Sofonías 3,1-2.9-13; Sal 33, 2-3. 6-7. 17-18. 19 y 23; San Mateo 21, 28-32

Ayer aparecieron en distintos medios de comunicación de Madrid una noticia, distribuida por uno muy conocido, respecto a las declaraciones de la Vicepresidenta del Gobierno español, en la que señalaba que “han sido contestadas hoy por algunos párrocos en sus homilías, en las que se aseguraba en una de ellas que ‘Cristo vale cien mil veces más que cien mil vicepresidentas tan listas como ésta’”. ¿Qué decía la Vicepresidenta?, pues que “desde hace siglos, en Europa, los que se oponen a las reformas pendientes son pasmosamente los mismos, unos señores tenebrosos”. En este tono, la Vicepresidenta aseguraba que “los sectores más inmovilistas” con las medidas del Gobierno son siempre “los curas y los jueces”.

Cuando se hacen juicios temerarios y, sobre todo, de lo que no se sabe, más vale callar para no meter la pata. Este empeño constante por poner en un brete a la Iglesia, deja de ser algo inaudito para convertirse en un asunto verdaderamente bochornoso. La Iglesia no se mete con los políticos, sino que se dirige a los fieles católicos para que, lejos de caer en un absurdo engaño, sepan discernir dónde se encuentra la verdad. La única verdad (¡la única!) es Cristo, y quien se mofa de Él haciendo una enmienda a la totalidad en sus representantes (“los curas”), entonces es que no ha entendido en qué consiste el “cuidado de las almas”. Por supuesto que todo sacerdote es también humano y, por tanto, sujeto a equivocaciones y errores, pero cuando habla conforme a la fe y las costumbres, entonces está unido al sentir de la Iglesia universal.

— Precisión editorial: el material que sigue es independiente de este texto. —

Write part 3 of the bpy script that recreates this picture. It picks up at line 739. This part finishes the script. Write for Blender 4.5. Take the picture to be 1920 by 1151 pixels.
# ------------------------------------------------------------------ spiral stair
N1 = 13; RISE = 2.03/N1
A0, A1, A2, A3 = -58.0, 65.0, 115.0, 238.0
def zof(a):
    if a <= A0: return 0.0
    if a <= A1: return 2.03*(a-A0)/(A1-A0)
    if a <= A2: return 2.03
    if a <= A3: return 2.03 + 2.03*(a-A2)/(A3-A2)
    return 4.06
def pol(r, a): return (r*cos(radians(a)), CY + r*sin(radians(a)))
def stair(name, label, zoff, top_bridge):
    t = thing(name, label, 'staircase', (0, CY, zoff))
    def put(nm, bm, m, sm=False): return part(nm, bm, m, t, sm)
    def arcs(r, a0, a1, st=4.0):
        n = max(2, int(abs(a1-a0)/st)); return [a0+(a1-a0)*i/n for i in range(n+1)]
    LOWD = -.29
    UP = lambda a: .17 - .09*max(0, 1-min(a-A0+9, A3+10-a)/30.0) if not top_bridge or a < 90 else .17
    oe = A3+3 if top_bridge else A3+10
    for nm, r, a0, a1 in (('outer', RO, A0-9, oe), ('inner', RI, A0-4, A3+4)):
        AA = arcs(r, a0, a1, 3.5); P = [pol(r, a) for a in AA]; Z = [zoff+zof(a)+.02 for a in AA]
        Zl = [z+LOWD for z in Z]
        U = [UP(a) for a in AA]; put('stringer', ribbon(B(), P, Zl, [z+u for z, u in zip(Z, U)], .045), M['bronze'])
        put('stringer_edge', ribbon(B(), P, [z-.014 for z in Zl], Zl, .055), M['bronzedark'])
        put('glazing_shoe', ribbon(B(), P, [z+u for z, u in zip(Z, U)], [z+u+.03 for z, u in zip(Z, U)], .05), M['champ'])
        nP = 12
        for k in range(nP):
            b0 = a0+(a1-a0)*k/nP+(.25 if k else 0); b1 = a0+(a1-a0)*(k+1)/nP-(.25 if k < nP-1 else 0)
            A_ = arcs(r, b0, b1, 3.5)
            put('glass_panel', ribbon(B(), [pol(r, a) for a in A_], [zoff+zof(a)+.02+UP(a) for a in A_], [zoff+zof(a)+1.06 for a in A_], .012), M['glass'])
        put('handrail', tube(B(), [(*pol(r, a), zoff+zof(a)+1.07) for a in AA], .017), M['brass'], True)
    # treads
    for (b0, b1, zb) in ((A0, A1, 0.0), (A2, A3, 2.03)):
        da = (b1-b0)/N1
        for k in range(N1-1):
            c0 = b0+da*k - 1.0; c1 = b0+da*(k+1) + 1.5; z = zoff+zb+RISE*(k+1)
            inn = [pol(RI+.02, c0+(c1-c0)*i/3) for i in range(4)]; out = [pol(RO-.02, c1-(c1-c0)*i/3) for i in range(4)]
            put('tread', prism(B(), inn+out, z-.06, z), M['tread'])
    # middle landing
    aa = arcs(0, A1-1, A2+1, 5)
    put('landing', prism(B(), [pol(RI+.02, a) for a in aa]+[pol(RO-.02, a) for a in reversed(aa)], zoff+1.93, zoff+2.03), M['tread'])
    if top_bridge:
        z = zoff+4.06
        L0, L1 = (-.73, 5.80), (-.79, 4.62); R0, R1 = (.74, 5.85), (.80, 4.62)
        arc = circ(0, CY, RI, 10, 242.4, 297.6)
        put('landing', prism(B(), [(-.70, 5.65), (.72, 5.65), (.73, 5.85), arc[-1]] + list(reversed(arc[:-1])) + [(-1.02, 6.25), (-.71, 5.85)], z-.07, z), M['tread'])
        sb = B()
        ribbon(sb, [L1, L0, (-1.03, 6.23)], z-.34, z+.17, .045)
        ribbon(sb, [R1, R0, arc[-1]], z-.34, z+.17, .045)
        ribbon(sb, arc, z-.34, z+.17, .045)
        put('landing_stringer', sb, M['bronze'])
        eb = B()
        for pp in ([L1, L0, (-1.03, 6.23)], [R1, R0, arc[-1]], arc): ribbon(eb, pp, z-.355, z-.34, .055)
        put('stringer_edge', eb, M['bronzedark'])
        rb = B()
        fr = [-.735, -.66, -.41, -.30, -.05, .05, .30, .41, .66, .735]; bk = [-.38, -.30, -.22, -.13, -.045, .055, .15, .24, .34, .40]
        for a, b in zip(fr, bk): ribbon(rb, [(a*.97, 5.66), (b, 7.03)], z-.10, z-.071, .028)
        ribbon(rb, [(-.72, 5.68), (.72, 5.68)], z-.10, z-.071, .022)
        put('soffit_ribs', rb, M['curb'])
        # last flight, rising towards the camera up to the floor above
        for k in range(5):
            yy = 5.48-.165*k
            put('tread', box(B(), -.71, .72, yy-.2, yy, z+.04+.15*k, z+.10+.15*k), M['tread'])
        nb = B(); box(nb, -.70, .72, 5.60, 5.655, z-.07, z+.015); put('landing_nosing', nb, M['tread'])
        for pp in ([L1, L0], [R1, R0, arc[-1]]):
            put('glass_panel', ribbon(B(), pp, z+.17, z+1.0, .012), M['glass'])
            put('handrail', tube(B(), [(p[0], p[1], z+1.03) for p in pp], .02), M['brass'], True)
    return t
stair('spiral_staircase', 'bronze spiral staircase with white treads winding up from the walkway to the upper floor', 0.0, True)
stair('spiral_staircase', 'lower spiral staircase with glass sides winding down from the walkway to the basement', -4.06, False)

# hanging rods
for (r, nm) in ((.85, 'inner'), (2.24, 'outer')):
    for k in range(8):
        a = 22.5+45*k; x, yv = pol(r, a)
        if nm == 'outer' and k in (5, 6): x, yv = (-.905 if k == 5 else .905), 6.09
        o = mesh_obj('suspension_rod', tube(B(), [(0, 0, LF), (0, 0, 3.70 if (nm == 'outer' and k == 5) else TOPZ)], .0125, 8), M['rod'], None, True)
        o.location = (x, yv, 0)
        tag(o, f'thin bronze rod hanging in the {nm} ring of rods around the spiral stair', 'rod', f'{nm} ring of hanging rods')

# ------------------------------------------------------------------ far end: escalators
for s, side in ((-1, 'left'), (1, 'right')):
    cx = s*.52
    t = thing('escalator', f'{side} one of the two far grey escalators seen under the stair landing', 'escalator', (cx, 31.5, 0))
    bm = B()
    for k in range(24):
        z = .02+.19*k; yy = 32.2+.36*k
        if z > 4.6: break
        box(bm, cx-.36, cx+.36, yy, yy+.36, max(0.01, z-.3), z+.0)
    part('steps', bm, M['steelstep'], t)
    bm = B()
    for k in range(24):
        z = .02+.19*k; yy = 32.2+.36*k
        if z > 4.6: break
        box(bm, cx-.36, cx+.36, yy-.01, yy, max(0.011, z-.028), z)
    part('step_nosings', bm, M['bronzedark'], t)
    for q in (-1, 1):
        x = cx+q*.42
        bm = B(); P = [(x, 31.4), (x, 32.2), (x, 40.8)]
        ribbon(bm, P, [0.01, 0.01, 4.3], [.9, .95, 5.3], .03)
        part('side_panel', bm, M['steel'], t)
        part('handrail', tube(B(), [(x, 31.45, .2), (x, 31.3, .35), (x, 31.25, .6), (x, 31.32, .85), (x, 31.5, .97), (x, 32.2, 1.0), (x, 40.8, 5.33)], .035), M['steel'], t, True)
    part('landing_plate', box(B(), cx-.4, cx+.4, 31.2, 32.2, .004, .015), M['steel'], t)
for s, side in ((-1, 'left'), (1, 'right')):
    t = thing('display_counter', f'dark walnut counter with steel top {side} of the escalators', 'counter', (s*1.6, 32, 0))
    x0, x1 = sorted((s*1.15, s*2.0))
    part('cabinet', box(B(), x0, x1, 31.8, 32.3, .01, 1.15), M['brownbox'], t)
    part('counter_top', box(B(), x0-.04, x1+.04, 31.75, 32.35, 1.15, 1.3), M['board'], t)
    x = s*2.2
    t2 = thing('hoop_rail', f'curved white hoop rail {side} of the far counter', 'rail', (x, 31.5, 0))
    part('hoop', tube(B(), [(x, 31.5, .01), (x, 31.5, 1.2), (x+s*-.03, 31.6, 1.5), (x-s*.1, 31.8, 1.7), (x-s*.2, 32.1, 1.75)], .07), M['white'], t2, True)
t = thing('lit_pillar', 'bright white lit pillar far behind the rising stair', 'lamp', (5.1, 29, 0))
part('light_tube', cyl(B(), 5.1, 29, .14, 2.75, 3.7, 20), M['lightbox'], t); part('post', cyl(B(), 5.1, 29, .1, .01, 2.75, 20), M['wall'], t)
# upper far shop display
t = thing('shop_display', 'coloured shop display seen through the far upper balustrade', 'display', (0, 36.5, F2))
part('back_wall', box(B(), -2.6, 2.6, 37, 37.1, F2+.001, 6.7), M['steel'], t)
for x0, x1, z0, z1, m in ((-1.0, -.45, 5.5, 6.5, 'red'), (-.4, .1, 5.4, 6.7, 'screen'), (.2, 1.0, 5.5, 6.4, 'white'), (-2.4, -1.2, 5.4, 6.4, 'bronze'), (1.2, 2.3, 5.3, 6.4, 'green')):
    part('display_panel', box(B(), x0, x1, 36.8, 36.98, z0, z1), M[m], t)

Ese pertinaz intento por llevar la fe a las catacumbas de la conciencia, por parte de los que niegan la libertad religiosa, es una quiebra contra millones de personas que comparten y viven una misma creencia. ¿Motivos?… Que cada uno examine lo que ve y lo que oye, pero una cosa es bien segura: Cristo nunca escondió su misión de anunciar el Evangelio, más bien lo hizo tremendamente público (culminando su magisterio desde lo alto de una Cruz), y encomendó a sus discípulos después de su Resurrección: “Id y anunciad el Evangelio hasta los confines de la tierra”.

Es cierto que han ocurrido crisis (y en ocasiones graves) en el seno de la Iglesia, pero el milagro precisamente es ese, que junto a la condición pecadora de sus miembros, se une otra qué la que le da su carácter de permanencia hasta el fin de los siglos, y que la hace santa: Cristo, esposo de la Iglesia, ha encomendado al Espíritu Santo la labor de santificarla, y así también se vea que en la debilidad humana es donde se manifiesta el poder de Dios. Han transcurrido siglos desde la fundación de la Iglesia por Jesucristo, y son miles, millones de hombres y mujeres a lo largo de esa historia los que han confirmado con su fidelidad y su entrega, que se trata de la Iglesia querida por su Fundador.

A cualquiera se le puede presentar la ocasión de los protagonistas del Evangelio de hoy: “Un hombre tenía dos hijos. Se acercó primero y le dijo: ‘Hijo, ve hoy a trabajar en la viña’. El le contestó: ‘No quiero’. Pero después recapacitó y fue. Se acercó al segundo y le dijo lo mismo. Él le contestó: ‘Voy, señor’. Pero no fue”. Lo importante es rectificar cuando uno se equivoca, y rectificar a tiempo. No podemos olvidar que cuando se tratan de cuestiones que van más allá de lo políticamente correcto (la salvación del alma, por ejemplo), entonces es para pensárselo seriamente. Si a pesar de nuestras equivocaciones, llegamos a optar por la posición del primer hijo de la parábola, nunca nos recriminará el Señor que, a pesar de lo que nos dijo un sacerdote en una homilía (acerca de lo que nos conviene para nuestra alma), no le creímos.